Now lets explain in detail…

Every ten years the census is taken. This is where the government counts the amount of people living in the country. That data determines how many representatives a state gets.

For example, California is the most populated state according to the 2010 Census, therefore it has 55 electoral votes. Wyoming however, has about half a million people in the state, substantially less people considering its mostly rural. While Wyoming gets three electoral votes.

It’s the amount of representatives a state gets plus two senators. California has 53 representatives and two senators. Wyoming has one representative and two senators.

If no candidate gets a majority of electoral votes, the election goes to Congress. The House of Representatives would elect the president, the Senate would elect the Vice President.

Unlike the Electoral College, where the electoral votes are proportionate to the population of a state, its one vote per state. The candidate needs 26 votes to win. Depending on which political party has the most delegation in Congress, the majority may lose the election if the minority has the most state delegates. In the Senate, however, the senators vote individually for vice president.

The Founding Father’s believed this system would better represent all citizens in all states, inline with the Constitutional Republic that was set up. This allows smaller states to have just as much weight as larger states. The presidential candidates are incentivized to visit rural areas, not just highly populated states and cities.

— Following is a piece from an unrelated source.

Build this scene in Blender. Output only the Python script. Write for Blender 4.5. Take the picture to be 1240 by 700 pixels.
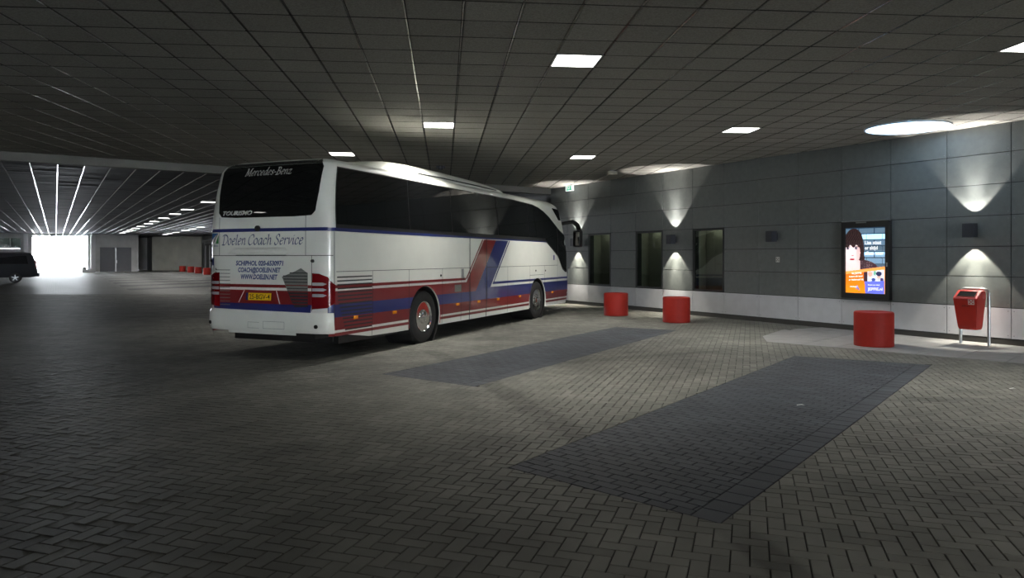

The controversy lies in the procedure and the history. In most states, the electors voting for president vote based on the popular vote of that state, but it’s not legally binding. They are known as “Faithless electors”.

When the electoral college was enshrined in the Constitution, the rural slave states were at a disadvantage because slaves were not seen as people, and couldn’t count toward representation in Congress. Therefore the Three-fifths compromise was created. This meant three out of every five slaves counted as people. This gave the slave states more representation in Congress, and more electoral votes.

The Electoral College determines the outcome of the election, but there have only been a handful of elections where the electoral votes differed from the popular vote—1824, 1876, 1888, 2000, and 2016. Because of this relatively rare instance, people get confused when the candidate with the popular vote loses the election.